Conversely, if economic growth slows so much that a nation risks slipping into a recession, then borrowing rates may be lowered to spur more activity and allow businesses to thrive.
The latest report on GDP, or Gross Domestic Product, showed Canada’s economy shrank by 0.3 per cent in October.
Continued periods of slow or weak economic growth may signal the Bank of Canada to cut rates again in order to make borrowing money more affordable for businesses and consumers alike.
What do economists expect?
After seeing last month’s report on consumer inflation and the job market, an economist at Royal Bank of Canada said they think the central bank won’t make any changes this time.
“The BoC [Bank of Canada] will be encouraged by further signs that inflation is broadly trending back towards the two per cent target, but the broader economic backdrop has also shown signs of stabilizing with the unemployment rate beginning to edge lower,” said Nathan Janzen, assistant chief economist at Royal Bank of Canada in a written note.
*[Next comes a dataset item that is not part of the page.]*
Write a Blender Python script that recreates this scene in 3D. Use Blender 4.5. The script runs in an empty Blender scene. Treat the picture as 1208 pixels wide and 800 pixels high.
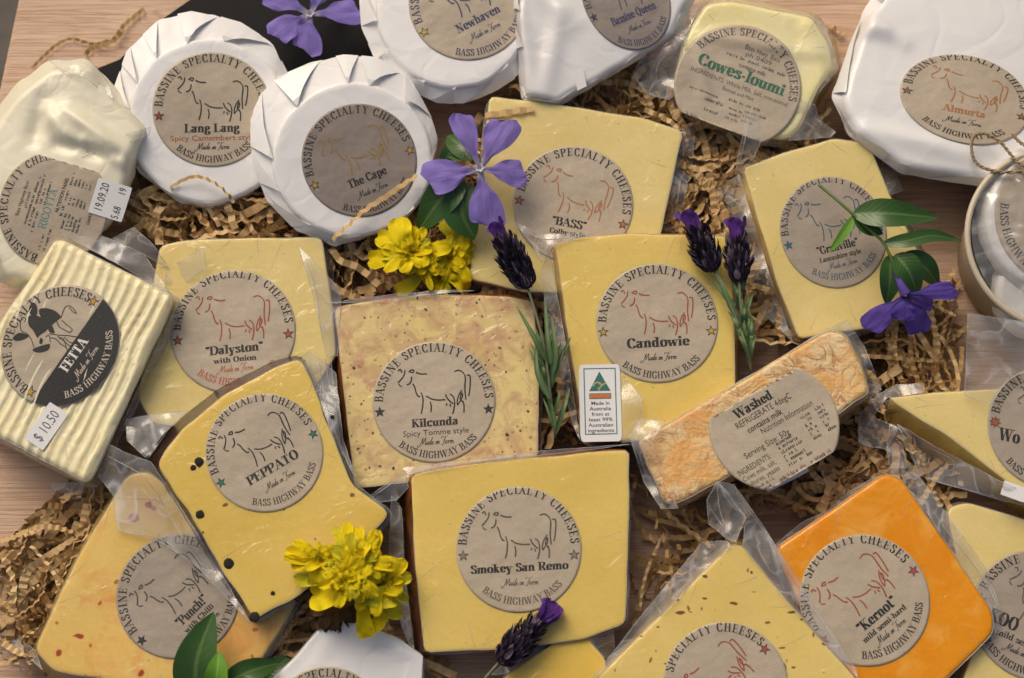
import bpy, bmesh, math, random
from mathutils import Vector, Matrix, noise
from mathutils.geometry import delaunay_2d_cdt

random.seed(7)
R = math.radians
scene = bpy.context.scene
COL = scene.collection
MM = 0.001
PI = math.pi

# ------------------------------------------------------------------ camera
TILT = R(12)
DIST = 0.80
HALF = 0.5 / DIST
CAM = Vector((0, -DIST * math.sin(TILT), 0.02 + DIST * math.cos(TILT)))
FWD = (Vector((0, 0, 0.02)) - CAM).normalized()
RGT = Vector((1, 0, 0))
UPV = RGT.cross(FWD)
cd = bpy.data.cameras.new('camera')
cam = bpy.data.objects.new('camera', cd)
COL.objects.link(cam)
cam.location = CAM
cam.rotation_euler = (TILT, 0, 0)
cd.sensor_width = 36
cd.lens = 36 * DIST / 0.5
cd.clip_start = 0.01
cd.clip_end = 100
cd.dof.use_dof = True
cd.dof.focus_distance = DIST - 0.012
cd.dof.aperture_fstop = 7.0
scene.camera = cam

# ------------------------------------------------------------------ light
SUN_EL, SUN_AZ = R(42), R(-28)          # azimuth measured from +Y, negative is towards -X
w = bpy.data.worlds.new('World')
scene.world = w
w.use_nodes = True
nt = w.node_tree
sky = nt.nodes.new('ShaderNodeTexSky')
sky.sky_type = 'NISHITA'
sky.sun_disc = False
sky.sun_elevation = SUN_EL
sky.sun_rotation = SUN_AZ
sky.air_density = 1.0
sky.dust_density = 9.0
sky.ozone_density = 0.2
nt.links.new(sky.outputs[0], nt.nodes['Background'].inputs[0])
nt.nodes['Background'].inputs[1].default_value = 0.098
sd = bpy.data.lights.new('sun', 'SUN')
sd.energy = 1.3
sd.angle = R(36)
sd.color = (1.0, 0.90, 0.75)
sun = bpy.data.objects.new('sun', sd)
COL.objects.link(sun)
sdir = Vector((math.sin(SUN_AZ) * math.cos(SUN_EL), math.cos(SUN_AZ) * math.cos(SUN_EL), math.sin(SUN_EL)))
sun.location = sdir * 3
sun.rotation_euler = sdir.to_track_quat('Z', 'Y').to_euler()
scene.view_settings.view_transform = 'Standard'
scene.view_settings.look = 'None'
scene.view_settings.exposure = -0.2
scene.view_settings.gamma = 1
scene.cycles.transparent_max_bounces = 16

# ------------------------------------------------------------------ geometry helpers
def ray(px, py):
    u = (px - 604) / 1208 * HALF
    v = (400 - py) / 1208 * HALF
    return FWD + RGT * u + UPV * v

def at(px, py, z):
    """the world point at height z (mm) seen at photo position px, py"""
    d = ray(px, py)
    t = (z * MM - CAM.z) / d.z
    return CAM + d * t

class Plane:
    """a tilted face: centre, slopes, gentle relief h(u, v)"""
    def __init__(s, px, py, z, sx=0, sy=0, h=None):
        s.o = at(px, py, z)
        s.n = Vector((-sx, -sy, 1)).normalized()
        s.ex = Vector((1, 0, sx)).normalized()
        s.ey = s.n.cross(s.ex)
        s.h = h or (lambda u, v: 0)
    def uv(s, px, py, depth=0):
        d = ray(px, py)
        o = s.o - s.n * depth
        t = (o - CAM).dot(s.n) / d.dot(s.n)
        p = CAM + d * t - o
        return (p.dot(s.ex), p.dot(s.ey))
    def pt(s, u, v, up=0, k=1):
        return s.o + s.ex * u + s.ey * v + s.n * (up + k * s.h(u, v))

def relief(amp, freq, seed):
    def f(u, v):
        return amp * MM * noise.noise(Vector((u * freq + seed * 3.7, v * freq - seed * 1.3, seed)))
    return f

class MB:
    def __init__(s):
        s.v, s.f, s.m, s.uv, s.flat = [], [], [], [], []
    def add(s, vs, fs, mat=0, uvs=None, flat=False):
        b = len(s.v)
        s.v += [Vector(p) for p in vs]
        s.uv += uvs if uvs else [(0, 0)] * len(vs)
        for f in fs:
            s.f.append([b + i for i in f])
            s.m.append(mat)
            s.flat.append(flat)
    def mesh(s, name, mats, org, sharp=None):
        me = bpy.data.meshes.new(name)
        me.from_pydata([tuple(p - org) for p in s.v], [], s.f)
        for m in mats:
            me.materials.append(m)
        me.polygons.foreach_set('material_index', s.m)
        me.polygons.foreach_set('use_smooth', [not x for x in s.flat])
        ul = me.uv_layers.new(name='uv')
        flat = []
        for l in me.loops:
            flat += s.uv[l.vertex_index]
        ul.data.foreach_set('uv', flat)
        me.update()
        if sharp:
            me.set_sharp_from_angle(angle=sharp)
        return me

def tagit(o, label, cat, group=None, kind=None):
    if label: o['label'] = label
    if cat: o['category'] = cat
    if group: o['group'] = group
    if kind: o['kind'] = kind

def thing(name, label, cat, loc, group=None):
    o = bpy.data.objects.new(name, None)
    o.empty_display_size = 0.01
    COL.objects.link(o)
    o.location = loc
    tagit(o, label, cat, group)
    return o

def part(mb, name, mats, parent, label=None, sharp=None, org=None):
    if org is None:
        org = Vector(parent.location) if parent.parent is None else Vector(parent.parent.location)
    me = mb.mesh(name, mats, org, sharp)
    o = bpy.data.objects.new(name, me)
    COL.objects.link(o)
    o.parent = parent
    if label: o['label'] = label
    return o

def solo(mb, name, mats, label, cat, loc, group=None, kind=None, sharp=None):
    me = mb.mesh(name, mats, Vector(loc), sharp)
    o = bpy.data.objects.new(name, me)
    COL.objects.link(o)
    o.location = loc
    tagit(o, label, cat, group, kind)
    return o

def catmull(pts, n=8, closed=False):
    pts = [Vector(p) for p in pts]
    out = []
    m = len(pts)
    rng = range(m) if closed else range(m - 1)
    for i in rng:
        if closed:
            p0, p1, p2, p3 = pts[i - 1], pts[i], pts[(i + 1) % m], pts[(i + 2) % m]
        else:
            p1, p2 = pts[i], pts[i + 1]
            p0 = pts[i - 1] if i else p1 * 2 - p2
            p3 = pts[i + 2] if i + 2 < m else p2 * 2 - p1
        for k in range(n):
            t = k / n
            out.append(0.5 * ((2 * p1) + (p2 - p0) * t + (2 * p0 - 5 * p1 + 4 * p2 - p3) * t * t + (3 * p1 - p0 - 3 * p2 + p3) * t ** 3))
    if not closed:
        out.append(pts[-1])
    return out

def fillet(poly, r, k=5):
    out = []
    n = len(poly)
    for i in range(n):
        p0, p, p1 = Vector(poly[i - 1]), Vector(poly[i]), Vector(poly[(i + 1) % n])
        a, b = (p0 - p), (p1 - p)
        d = min(r, a.length * 0.45, b.length * 0.45)
        s, e = p + a.normalized() * d, p + b.normalized() * d
        for j in range(k + 1):
            t = j / k
            out.append((1 - t) ** 2 * s + 2 * t * (1 - t) * p + t * t * e)
    return out

def angular(poly, n=180, c=None):
    """points of a star-shaped outline at n equal angles round its centre"""
    if c is None:
        A = cx = cy = 0
        for i in range(len(poly)):
            x0, y0 = poly[i - 1]; x1, y1 = poly[i]
            k = x0 * y1 - x1 * y0
            A += k; cx += (x0 + x1) * k; cy += (y0 + y1) * k
        c = (cx / (3 * A), cy / (3 * A))
    res = []
    for i in range(n):
        a = 2 * PI * i / n
        dx, dy = math.cos(a), math.sin(a)
        best = None
        for j in range(len(poly)):
            x0, y0 = poly[j - 1][0] - c[0], poly[j - 1][1] - c[1]
            x1, y1 = poly[j][0] - c[0], poly[j][1] - c[1]
            ex, ey = x1 - x0, y1 - y0
            den = dx * ey - dy * ex
            if abs(den) < 1e-12: continue
            t = (x0 * ey - y0 * ex) / den
            q = (x0 * dy - y0 * dx) / den
            if t > 0 and -1e-9 <= q <= 1 + 1e-9 and (best is None or t > best):
                best = t
        res.append((c[0] + dx * best, c[1] + dy * best))
    return res

def inset(pts, d):
    n = len(pts)
    area = sum(pts[i - 1][0] * pts[i][1] - pts[i][0] * pts[i - 1][1] for i in range(n))
    sg = 1 if area > 0 else -1
    out = []
    for i in range(n):
        a, b = Vector(pts[i - 2]), Vector(pts[(i + 2) % n])
        t = (b - a).normalized()
        out.append((pts[i][0] - sg * t.y * d, pts[i][1] + sg * t.x * d))
    return out

def loft(pl, rings, bevel=2.0, N=180, rad=6, wob=0.25, seed=0, pleat=0, mb=None, crown=0, sidewob=0.0, fine=False):
    """solid: the face outline, rounded shoulder, then each (outline, depth mm) below. mat 0 = face, 1 = side"""
    mb = mb or MB()
    fpx = angular(fillet(rings[0][0], rad), N)
    fuv = [pl.uv(*p) for p in fpx]
    fuv = [(u + wob * MM * noise.noise(Vector((u * 90 + seed, v * 90, 0))), v + wob * MM * noise.noise(Vector((u * 90, v * 90, seed + 5)))) for u, v in fuv]
    b = bevel * MM
    top = inset(fuv, b)
    c = (sum(p[0] for p in top) / N, sum(p[1] for p in top) / N)
    vs, lev = [], []
    def ring(pts):
        s = len(vs); vs.extend(pts); lev.append(s)
    vs.append(pl.pt(c[0], c[1], crown * MM))
    for k in ([(i + 1) / 44 for i in range(44)] if fine else (.1, .22, .36, .5, .64, .78, .89, .96, 1)):
        ring([pl.pt(c[0] + (u - c[0]) * k, c[1] + (v - c[1]) * k, crown * MM * (1 - k ** 2)) for u, v in top])
    nface = len(lev)
    for a in (22, 45, 67, 90):
        f = R(a)
        ii = inset(fuv, b * (1 - math.sin(f)))
        ring([pl.pt(u, v, -b * (1 - math.cos(f))) for u, v in ii])
    prevd = b
    for poly, dep in rings[1:]:
        q = angular(fillet(poly, rad), N) if poly else fpx
        pts = []
        for i, p in enumerate(q):
            u, v = pl.uv(p[0], p[1], dep * MM) if poly else fuv[i]
            if sidewob:
                u += sidewob * MM * noise.noise(Vector((u * 160, v * 160, dep + seed)))
                v += sidewob * MM * noise.noise(Vector((u * 160, v * 160, dep + seed + 9)))
            if pleat:
                a = 2 * PI * i / N
                s = pleat * MM * (noise.noise(Vector((math.cos(a) * 5, math.sin(a) * 5, seed + dep))))
                u += s * math.cos(a); v += s * math.sin(a)
            pts.append(pl.o + pl.ex * u + pl.ey * v - pl.n * dep * MM)
        ring(pts)
    fs, ms = [], []
    for i in range(N):
        j = (i + 1) % N
        fs.append((0, lev[0] + i, lev[0] + j)); ms.append(0)
    for k in range(len(lev) - 1):
        for i in range(N):
            j = (i + 1) % N
            fs.append((lev[k] + i, lev[k + 1] + i, lev[k + 1] + j, lev[k] + j))
            ms.append(0 if k < nface + 1 else 1)
    fs.append(tuple(lev[-1] + i for i in range(N))[::-1]); ms.append(1)
    # orient: pixel y runs down, so the ring order decides the winding
    e = (vs[fs[0][1]] - vs[0]).cross(vs[fs[0][2]] - vs[0])
    flip = e.dot(pl.n) < 0
    for f, m in zip(fs, ms):
        mb.add([], [], 0)
    base = len(mb.v)
    mb.v += vs; mb.uv += [(0, 0)] * len(vs)
    for f, m in zip(fs, ms):
        f = [base + x for x in f]
        mb.f.append(f[::-1] if flip else f); mb.m.append(m); mb.flat.append(False)
    return mb, fuv, fpx

def tube(mb, pts, r, mat=0, k=6, taper=None):
    pts = [Vector(p) for p in pts]
    vs, fs = [], []
    n = len(pts)
    ref = Vector((0.13, 0.21, 0.97))
    for i, p in enumerate(pts):
        t = (pts[min(i + 1, n - 1)] - pts[max(i - 1, 0)])
        if t.length < 1e-9: t = Vector((1, 0, 0))
        t.normalize()
        a = t.cross(ref).normalized(); b = t.cross(a)
        rr = r * (taper(i / (n - 1)) if taper else 1)
        for j in range(k):
            q = 2 * PI * j / k
            vs.append(p + a * math.cos(q) * rr + b * math.sin(q) * rr)
    for i in range(n - 1):
        for j in range(k):
            fs.append((i * k + j, i * k + (j + 1) % k, (i + 1) * k + (j + 1) % k, (i + 1) * k + j))
    fs.append(tuple(range(k))[::-1]); fs.append(tuple((n - 1) * k + j for j in range(k)))
    mb.add(vs, fs, mat, [(0, 0)] * len(vs))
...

“As long as the economic backdrop shows further signs of improvement, and inflation remains at or above two per cent target rates, there is little reason for the BoC to lower interest rates further.”
Derek Holt, head of capital markets economics at the Bank of Nova Scotia, offered similar predictions.
“The Bank of Canada will fire off everything it has by way of communication tools on Wednesday—and do nothing,” said Holt in a written note.
“Nothing by way of immediate actions, that is, but they may help to further inform key questions concerning their forward bias as it feeds into cut, hold, hike debates.”
Consumer inflation topped 2.4 per cent in December 2025, compared to a year earlier, which is up from 2.2 per cent the month before.
Although this means inflation is on the rise, Statistics Canada said a big reason for this was taking into account Ottawa’s GST holiday in December 2024.
The cost of food remains a concern for Canadians struggling with the higher cost of living.
At the December meeting, Gov. Tiff Macklem at the Bank of Canada acknowledged that although inflation was now roughly in line with their targets, “prices have not come down.”
2025 saw four interest rate cuts, with the last one being in October, and after a pause to the rate cycle in December, another on Wednesday would be the second straight hold.
December’s unemployment rate topped 6.8 per cent, which was up from 6.5 per cent in November, and a weaker job market may also signal another cut in the near future.